No outro dia eu margeei a grota, mas não entrei lá não. Me contentei com uma fotografia. Aquilo é muito fundo e rodeado de mata fechada, deve ter onça. Se não estivesse chovendo, eu teria tentado algo mais. E que diferença faz a existência ou não de um filete? Por que essa sanha burocrática da necessidade do preto no branco em se tratando da nascente de um rio? Ora, a nascente absoluta de um rio será sempre polêmica. Se tiver placa, é pra turista ver. Um rio não nasce, um rio aparece.
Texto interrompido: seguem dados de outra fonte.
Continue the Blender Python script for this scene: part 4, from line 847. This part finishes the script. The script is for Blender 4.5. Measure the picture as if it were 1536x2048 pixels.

Aquele efetivo curso a correr é fruto de infinitos olhos d’água a montante, visíveis ou invisíveis. Águas indecisas em brejos e encharcados, de repente, eis a corrente. Mas na Serra da Mantiqueira, a 2000 metros de altitude, em meio à mata atlântica preservada nas gargantas, é impossível determinar esses inícios. Eu deveria estar mais satisfeito com os 800 Km de rio que percorri. A nascente era só um detalhe. Um detalhe que me puxou por duas semanas e me fez andar a pé por mais de 30Km por dia. De mais a mais, apenas com uma enxada dá pra cavar um rego e fazer a água daquela poça escorrer morro abaixo. Os agentes turísticos ainda não descobriram a nascente do Rio Grande.
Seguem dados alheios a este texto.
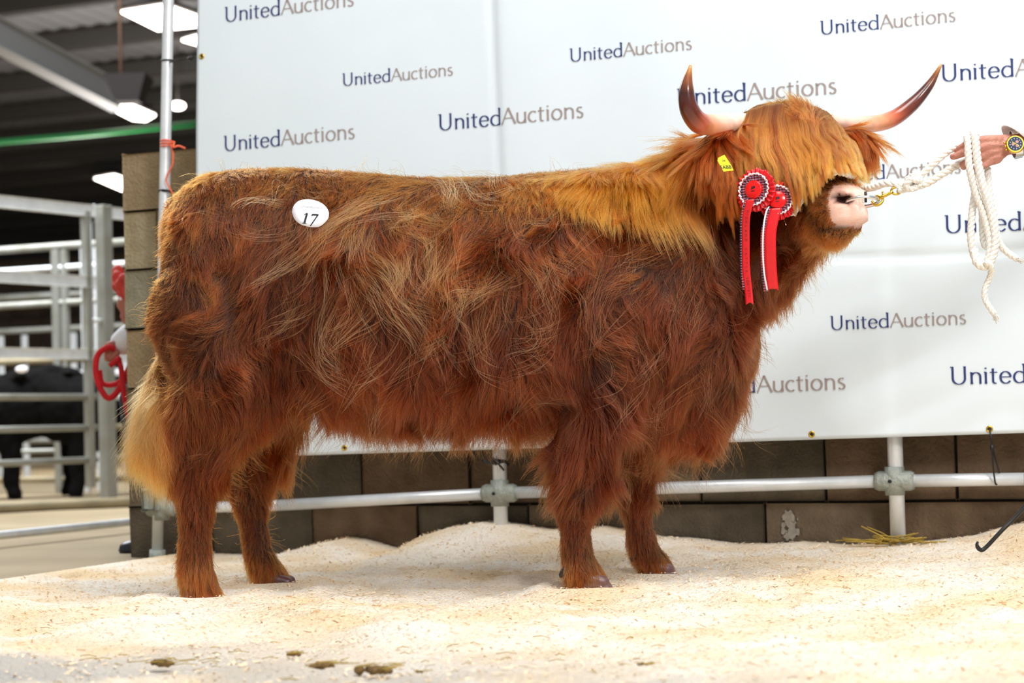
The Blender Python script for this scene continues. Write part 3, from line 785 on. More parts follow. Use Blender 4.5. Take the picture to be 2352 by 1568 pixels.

 No domingo chuvoso, desci a montanha pela trilha de terra escorregadia, ainda temeroso de não encontrar o caminho de volta e, após dois tombaços, saí na estrada para Santo Antônio. Eu seguira a trilha inversa na véspera, mas, diferente dos heróis de Mário Palmério (Chapadão do Bugre), não sou fruto de mera ficção. Sou muito pequeno ante a complexidade da mata e da montanha. Sou apenas um detalhe na infinita dimensão da Natureza que me envolve. Poderia sim me perder ali, que a mais poderosa arma do fraco ser é sua consciência da fraqueza própria.

A estrada estava barrenta e sem vestígios de trânsito após a noite chuvosa. Não havia viva alma em movimento. Retornei alguns quilômetros e entrei na montanha novamente, num atalho para o povoado de Mirantão, pelo vale do Rio da Prata. Ali passei por mais dois quilômetros de difícil mas descendente e bem marcada trilha. Na segunda-feira, peguei carona com o ônibus escolar até Visconde de Mauá e, dali, fui até Resende de ônibus, onde embarquei para São Paulo.